Energy density in the energy per unit volume.
The energy per unit volume or the energy density is given, by,
$U=\frac{1}{2} \varepsilon_{0} E^{2} \ldots(1)$
Where $\varepsilon_{0}$ is permittivity of free space and $E$ is electric field.

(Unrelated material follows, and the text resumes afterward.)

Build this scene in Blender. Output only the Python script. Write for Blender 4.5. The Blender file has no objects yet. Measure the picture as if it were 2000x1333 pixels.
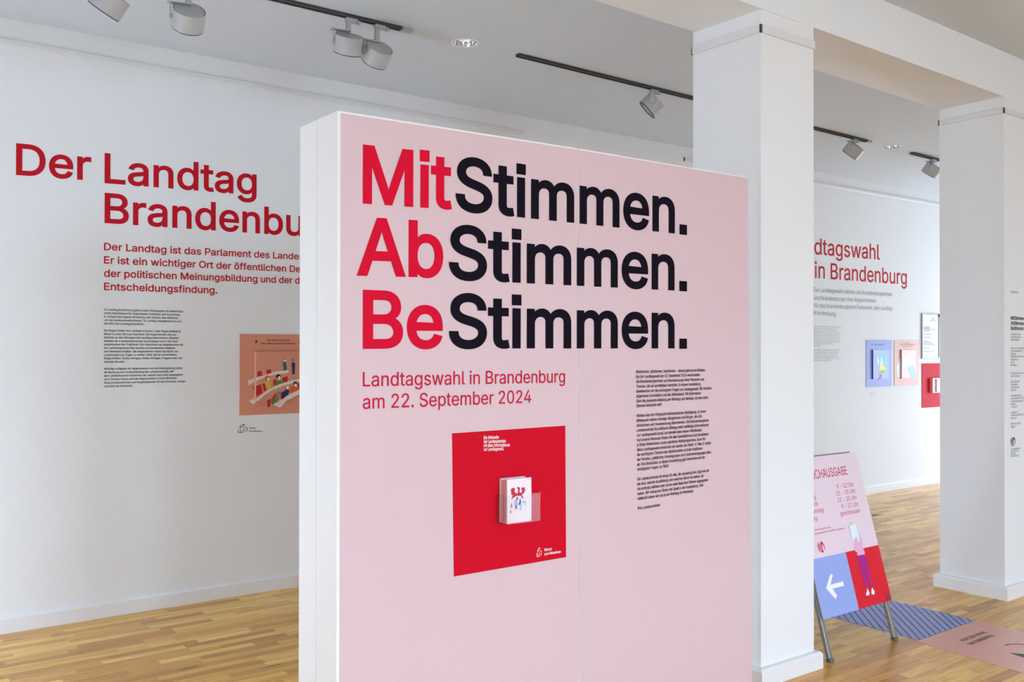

Also $E=\frac{V}{d} \ldots(2)$
$=\frac{\text { Potential difference }}{\text { Distance between the plates }}$
From Eqs. (1) and (2), we have
$U=\frac{1}{2} \varepsilon_{0}\left(\frac{V}{d}\right)^{2}$
Given, $V=300$ Volt,
$d=2\, m m$
$=2 \times 10^{-3} ,m$,
$\varepsilon_{0}=8.85 \times 10^{-12} C^{2} / N m^{2}$
$\therefore U=\frac{1}{2} \times 8.85 \times 10^{-12} \times\left(\frac{300}{2 \times 10^{-3}}\right)^{2}$
$U=0.1 J / m^{3}$
Note: We can also say that if electric field $\vec{E}$ exists in some space, then the space is a store of energy whose amount per unit volume is equal to energy density.